The elephant in the room is the US. If, as with the Notice Principe, the correct data protection procedures are to be "based on a consensus among APEC member economies", one wonders when reaching this consensus, whether each country's opinion will carry equal weight? Will the USA and Vietnam be equals?
Also, when it comes to privacy protection, it is intriguing to note that the USA and China could have the same political interests albeit for different reasons: one will want to minimise the burdens on business, the other will not want privacy protection for its citizens. If this convergence of interests arises, one can easily see APEC's privacy politics being dominated by a Faustian agreement between these two strange bedfellows.
The backdrop to the APEC Privacy Framework should also recognise that there is an emerging privacy debate in the US.
Given that the wording of the principles of the APEC Privacy Framework has a passing resemblance to the privacy principles of Safe Harbor, or in the OECD Guidelines, or the principles promoted by the USA's Federal Trade Commission, it is clear that the APEC Principles (or something like them) could become the favoured way any future US Administration might choose to counter any idea that the Data Protection Directive (or something like it) should become the international standard of data protection.
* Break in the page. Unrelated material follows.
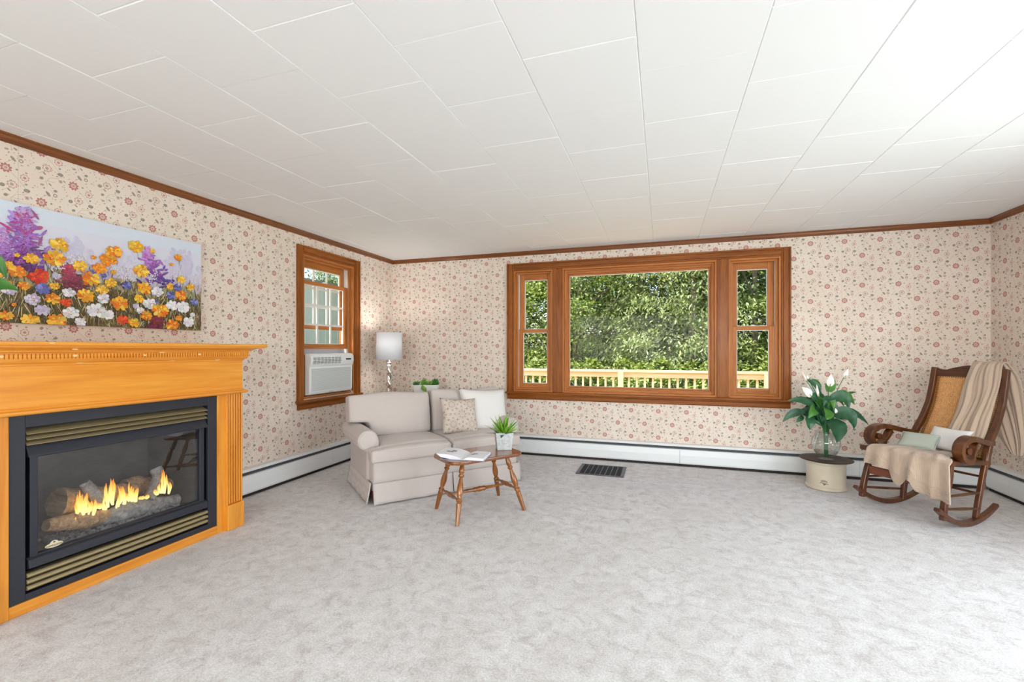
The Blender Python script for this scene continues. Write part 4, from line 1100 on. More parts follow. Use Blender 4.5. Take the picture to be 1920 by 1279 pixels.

Any US Administration, after all, will want corporate America to lead its charge into a global information economy using flexible privacy rules that are to its liking.
If Google, Microsoft, Yahoo! and other key players in US business said to their politicians in one collective voice: "we can live with the APEC standards" then one suspects that some Presidential hopefuls would willingly accept the deal. One reason for this is that in the post 9/11 era, most politicians in the US are aware that something needs to be done about privacy but don't want to be accused by their opponents of putting privacy ahead of homeland security. APEC's Privacy Framework could become the embodiment of that 'something to do about privacy'.